The Role of Showmanship in Marketing

December 25th, 2011   •   no comments   

On a recent visit to Takashimaya Shopping Centre for Christmas shopping, my family visited their highly popular basement food mall area looking for gift ideas.

Amidst the festive air, I noticed that there were many stalls offering gourmet food items for sale where the delectable pastries and candies were made ‘live’ by chefs.

Wielding their knives, rolling pins, trays, and cookie cutters with much flair, these professionals were neatly dressed and groomed with chefs hats, aprons, dresses or fitting tees. As customers looked on in amazement – or rather droolworthy expressions – they paraded their craft.

To me, these demonstration chefs are performers on a stage, just like ‘live’ actors and actresses. Their ability to mesmerize, tease, and tantalize their ‘audiences’ can make all the difference between success and failure, from the “Wow” factor to the wallet.

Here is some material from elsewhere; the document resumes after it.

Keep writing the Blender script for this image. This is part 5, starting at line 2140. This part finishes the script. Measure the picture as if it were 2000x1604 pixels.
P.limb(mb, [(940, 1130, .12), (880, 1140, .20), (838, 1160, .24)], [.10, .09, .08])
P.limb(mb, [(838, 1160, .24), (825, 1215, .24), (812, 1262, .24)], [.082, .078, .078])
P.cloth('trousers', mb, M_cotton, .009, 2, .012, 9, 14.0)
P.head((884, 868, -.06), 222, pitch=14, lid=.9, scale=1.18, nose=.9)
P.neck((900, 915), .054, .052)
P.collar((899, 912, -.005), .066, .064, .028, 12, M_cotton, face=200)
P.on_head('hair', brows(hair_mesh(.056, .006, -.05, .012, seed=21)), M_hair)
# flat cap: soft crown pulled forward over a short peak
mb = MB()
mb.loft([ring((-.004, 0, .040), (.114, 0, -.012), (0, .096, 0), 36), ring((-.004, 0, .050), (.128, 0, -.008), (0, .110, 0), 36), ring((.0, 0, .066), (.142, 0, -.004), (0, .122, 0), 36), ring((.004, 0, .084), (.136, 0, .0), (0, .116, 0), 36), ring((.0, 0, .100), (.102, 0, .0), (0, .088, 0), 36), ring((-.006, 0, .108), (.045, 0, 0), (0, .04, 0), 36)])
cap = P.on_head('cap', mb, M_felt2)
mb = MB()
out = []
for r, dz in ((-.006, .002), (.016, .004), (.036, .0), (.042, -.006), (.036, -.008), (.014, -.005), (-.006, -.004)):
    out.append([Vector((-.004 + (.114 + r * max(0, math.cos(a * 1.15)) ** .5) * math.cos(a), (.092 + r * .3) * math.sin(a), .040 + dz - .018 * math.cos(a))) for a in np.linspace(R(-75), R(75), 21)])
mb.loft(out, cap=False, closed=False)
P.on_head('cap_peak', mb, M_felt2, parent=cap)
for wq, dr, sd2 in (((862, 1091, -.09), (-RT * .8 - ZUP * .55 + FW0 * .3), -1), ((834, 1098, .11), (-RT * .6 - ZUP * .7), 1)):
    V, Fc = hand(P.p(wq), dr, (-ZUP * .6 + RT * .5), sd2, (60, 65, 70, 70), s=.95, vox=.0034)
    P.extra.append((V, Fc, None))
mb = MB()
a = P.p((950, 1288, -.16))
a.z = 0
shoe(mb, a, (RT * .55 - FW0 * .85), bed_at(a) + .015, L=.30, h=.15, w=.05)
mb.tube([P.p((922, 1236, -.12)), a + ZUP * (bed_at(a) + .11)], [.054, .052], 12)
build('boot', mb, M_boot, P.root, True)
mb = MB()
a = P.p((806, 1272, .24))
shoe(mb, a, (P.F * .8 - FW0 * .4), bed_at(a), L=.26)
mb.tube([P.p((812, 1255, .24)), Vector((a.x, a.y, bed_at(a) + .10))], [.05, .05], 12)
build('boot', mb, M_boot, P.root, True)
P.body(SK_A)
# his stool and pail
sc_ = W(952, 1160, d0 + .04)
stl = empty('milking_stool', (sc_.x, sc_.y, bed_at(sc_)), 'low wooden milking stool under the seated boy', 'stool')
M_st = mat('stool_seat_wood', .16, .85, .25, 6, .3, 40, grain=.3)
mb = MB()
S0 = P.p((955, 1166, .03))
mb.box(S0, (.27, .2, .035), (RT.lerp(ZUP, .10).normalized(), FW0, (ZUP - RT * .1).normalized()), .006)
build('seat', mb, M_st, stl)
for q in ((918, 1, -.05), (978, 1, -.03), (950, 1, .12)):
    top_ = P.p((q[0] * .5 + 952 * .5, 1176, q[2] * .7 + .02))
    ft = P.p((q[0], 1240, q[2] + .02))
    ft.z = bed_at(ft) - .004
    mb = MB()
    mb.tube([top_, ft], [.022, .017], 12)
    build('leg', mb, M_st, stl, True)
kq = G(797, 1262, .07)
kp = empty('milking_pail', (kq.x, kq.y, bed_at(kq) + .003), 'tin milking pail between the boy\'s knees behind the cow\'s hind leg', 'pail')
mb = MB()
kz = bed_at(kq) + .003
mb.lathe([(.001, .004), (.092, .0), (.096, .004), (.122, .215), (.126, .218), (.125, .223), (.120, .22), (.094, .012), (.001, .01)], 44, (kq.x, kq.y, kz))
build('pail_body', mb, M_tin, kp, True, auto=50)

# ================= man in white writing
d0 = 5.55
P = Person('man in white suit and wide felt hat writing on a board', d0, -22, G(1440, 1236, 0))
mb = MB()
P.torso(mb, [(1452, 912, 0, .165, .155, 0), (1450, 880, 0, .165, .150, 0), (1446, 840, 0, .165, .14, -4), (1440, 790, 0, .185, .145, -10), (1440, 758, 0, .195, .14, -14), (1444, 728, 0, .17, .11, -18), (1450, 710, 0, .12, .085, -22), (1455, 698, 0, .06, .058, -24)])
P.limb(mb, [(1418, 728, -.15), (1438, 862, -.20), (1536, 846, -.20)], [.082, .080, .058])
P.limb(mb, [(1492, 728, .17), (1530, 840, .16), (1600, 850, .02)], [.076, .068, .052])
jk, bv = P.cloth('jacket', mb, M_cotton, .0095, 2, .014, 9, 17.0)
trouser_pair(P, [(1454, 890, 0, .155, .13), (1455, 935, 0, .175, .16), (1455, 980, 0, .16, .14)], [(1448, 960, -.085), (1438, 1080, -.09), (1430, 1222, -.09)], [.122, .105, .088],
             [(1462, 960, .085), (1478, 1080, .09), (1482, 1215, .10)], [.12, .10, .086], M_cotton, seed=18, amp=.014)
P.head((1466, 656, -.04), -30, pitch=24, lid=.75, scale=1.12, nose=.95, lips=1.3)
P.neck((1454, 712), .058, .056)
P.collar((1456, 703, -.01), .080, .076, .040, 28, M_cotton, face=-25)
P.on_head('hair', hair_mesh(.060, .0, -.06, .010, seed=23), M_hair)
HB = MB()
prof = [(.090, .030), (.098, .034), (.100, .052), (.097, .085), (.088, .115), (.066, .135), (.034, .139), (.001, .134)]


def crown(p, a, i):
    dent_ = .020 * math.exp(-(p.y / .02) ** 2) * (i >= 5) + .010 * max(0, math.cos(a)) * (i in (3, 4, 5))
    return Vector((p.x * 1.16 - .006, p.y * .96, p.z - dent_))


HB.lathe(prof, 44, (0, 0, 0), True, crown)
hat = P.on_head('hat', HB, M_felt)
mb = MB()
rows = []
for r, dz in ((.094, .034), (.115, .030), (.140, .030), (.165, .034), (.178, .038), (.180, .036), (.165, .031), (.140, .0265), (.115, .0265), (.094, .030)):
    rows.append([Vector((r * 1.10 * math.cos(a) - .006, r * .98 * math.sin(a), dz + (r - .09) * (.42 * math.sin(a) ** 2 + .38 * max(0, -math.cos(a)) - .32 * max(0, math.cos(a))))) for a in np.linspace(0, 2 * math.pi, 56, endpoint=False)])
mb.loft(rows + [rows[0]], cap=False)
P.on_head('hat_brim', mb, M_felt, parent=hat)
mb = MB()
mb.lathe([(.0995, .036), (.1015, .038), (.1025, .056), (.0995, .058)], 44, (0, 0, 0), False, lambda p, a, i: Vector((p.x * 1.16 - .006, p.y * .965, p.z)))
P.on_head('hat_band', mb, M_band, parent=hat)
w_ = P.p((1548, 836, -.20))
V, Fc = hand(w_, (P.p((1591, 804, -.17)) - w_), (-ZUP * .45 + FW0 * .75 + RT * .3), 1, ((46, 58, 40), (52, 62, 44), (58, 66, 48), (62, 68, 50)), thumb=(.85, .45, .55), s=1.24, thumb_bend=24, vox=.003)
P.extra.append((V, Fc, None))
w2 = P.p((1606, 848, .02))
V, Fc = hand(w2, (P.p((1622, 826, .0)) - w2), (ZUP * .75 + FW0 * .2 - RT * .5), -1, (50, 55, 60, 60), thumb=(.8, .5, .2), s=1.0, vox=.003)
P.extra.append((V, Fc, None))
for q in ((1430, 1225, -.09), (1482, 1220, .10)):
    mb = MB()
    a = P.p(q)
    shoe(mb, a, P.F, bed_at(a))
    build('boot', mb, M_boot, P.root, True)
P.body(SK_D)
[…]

Here performance is measured in how effective you are in making customers so enamored, so tempted and so seduced that they decide to reach into their pockets and wallets to bring a couple of boxes home.

There are several points to note:

1) People ARE interested in the process behind how their products and services are made. The trick therefore is to ‘prettify’ that method and transform it from drudgery to art.

2) Showmanship makes a lot of difference in almost any consumer and lifestyle facing business. The twirl and flipping of a roti prata, the popping of champagne corks, the clasping of a necklace on a lady’s neck – these are the stuff that helps make the difference.

3) The audience can tell if you’re having a bad day and choose to let it show. It is said that a grumpy chef cooks less tasty food. Similarly, a surly retail assistant or sales person who chooses not to interact with shop browsers is going to cut less deals.

4) Like any art or craft, being a great performer on the consumer goods stage requires hours and hours of practice – maybe even 10,000 hours if you want to be a maestro in the marketplace.

5) Having the right stage, props and tools matter. A shabbily dressed sales staff will find it harder to close deals. Having the right backdrop that is aesthetically pleasing to the senses is also important.

6) Finally, it takes a whole village to raise this child. An entire army of people – open kitchen designers, equipment makers, logistics, food suppliers – are needed. Teamwork is key to making any show a crowd success, and everybody should pull their weight in choreographing the consumer experience.